Last season saw them gain that elusive playoff victory, though they came up short with about three minutes left in the Divisional round a week later. Their offense took off, and their defense improved, showing playmaking ability and opportunism.

But there are still a lot of unanswered questions facing the team as we crack into free agency territory. As an exercise, we like to take a stab at some of those questions, presenting arguments for the pros and cons of each side of the coin. This is the pessimist’s take on the following question.

Question: Should the Steelers really be looking for Antonio Brown’s replacement on special teams?

By process of elimination, one has to assume that the motivating force toward looking to get Antonio Brown off of punt returns is most likely Mike Tomlin, at least when speaking of the coaching staff. I’m sure the ownership is not entirely thrilled about one of their franchise players in that role.

But we know it’s not Danny Smith, because he wasn’t happy about Jacoby Jones last year. And we certainly know that it’s not Brown himself. regardless of the motivation for looking for Brown’s punt return replacement, however, the latest attempt to find one is rookie seventh-round draft pick Demarcus Ayers.

On his side is the fact that, well, Smith is on his side. The veteran special teams coach made it clear that he viewed Ayers as the top punt returner in this draft class. But the Steelers already have one of the top punt returners in the league with Brown.

Last season, Brown posted a 9.6-yard return average on 22 punt returns, which ranked ninth in the league among all returners with at least 20 attempts. He had two returns of 20 yards or more and one of 40 yards or more, which was, of course, a 71-yard touchdown in his vindication game, when Jones was benched and he got back on returns.

That was, by the way, a down season by Brown, which was skewed by a couple of fumbles, one during the tumultuous Jones experiment. In 2014, he averaged 10.6 yards per 30 returns, which ranked eighth among all returners with at least 20 attempts. He again had a 71-yard touchdown, and had three returns of 20 or more yards.

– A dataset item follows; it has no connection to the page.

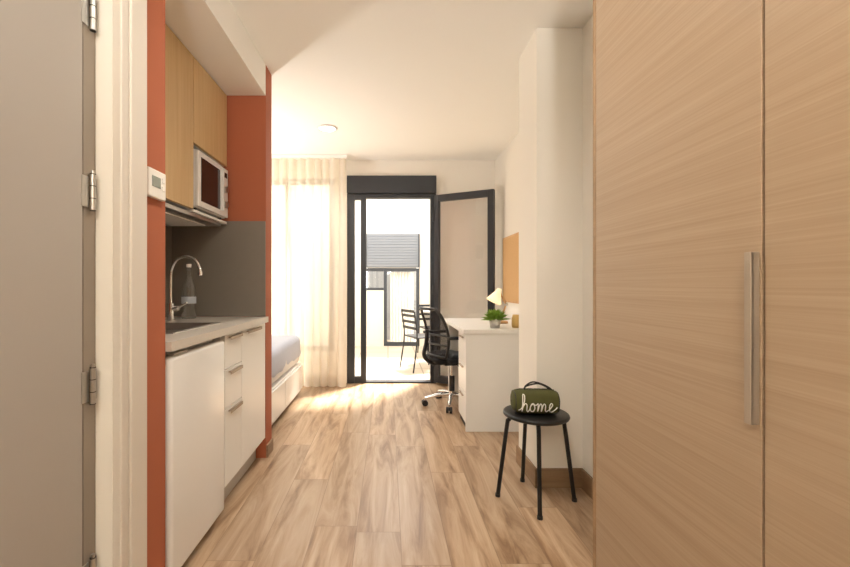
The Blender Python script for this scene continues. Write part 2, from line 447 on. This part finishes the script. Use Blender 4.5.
b.box(-1.369, UX-0.02, 2.178, YK1, 1.85, 2.303, M_white)
b.box(UX-0.019, UX, 2.180, YK1, 1.85, 2.30, M_cabwood, 0.0015)
b.make('kitchen_wall_cabinet')
b = B()
b.box(-1.369, UX, 2.178, YK1, 1.484, 1.499, M_white, 0.001)
b.make('microwave_shelf')
b = B()
b.box(-1.36, -1.03, YK0+0.05, 2.56, 1.462, 1.483, M_steel, 0.003)
b.box(-1.30, -1.10, YK0+0.1, 2.50, 1.455, 1.462, M_white, 0.002)
b.make('cooker_hood')
b = B()
mz0, mz1, my0, my1, mx = 1.514, 1.82, 2.19, 2.60, -1.0
b.box(-1.33, mx-0.02, my0, my1, mz0, mz1, M_mw, 0.006)
b.box(mx-0.02, mx, my0, my1-0.10, mz0+0.004, mz1-0.004, M_mw, 0.004)
b.box(mx-0.02, mx-0.002, my1-0.098, my1, mz0+0.004, mz1-0.004, M_mw, 0.004)
b.box(mx-0.003, mx+0.0015, my0+0.03, my1-0.13, mz0+0.035, mz1-0.035, M_mwdark, 0.001)
b.box(mx, mx+0.02, my1-0.122, my1-0.110, mz0+0.03, mz1-0.03, M_mw, 0.003)
for z in (mz0+0.08, mz0+0.17):
    b.cyl((mx-0.003, my1-0.05, z), (mx+0.013, my1-0.05, z), 0.02, M_steel)
b.box(mx-0.003, mx, my1-0.08, my1-0.02, mz1-0.06, mz1-0.03, M_mwdark)
for y in (my0+0.04, my1-0.04):
    for x in (-1.3, -1.04): b.cyl((x, y, 1.4995), (x, y, mz0+0.002), 0.012, M_blackpl)
b.make('microwave_oven')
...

In 2013, Brown averaged 12.8 yards per punt return on 32 attempts, which ranked third. He had seven returns of 20 yards or more and five of at least 40 yards, including a 67-yard touchdown. His five returns of 40 yards or more that year was the most in the league by two. You might recall that he was Pro-Bowl returner in 2011 as well.

When you consider that the Steelers’ return units have been below average in terms of blocking, one has to assume that much of Brown’s success was his own doing. As much as Smith might be a fan of Ayers, however, he also said that he is not a fan of part-time returners, that he wants his best guy out there, and that “I’d love to have Antonio Brown back there”. So there’s that.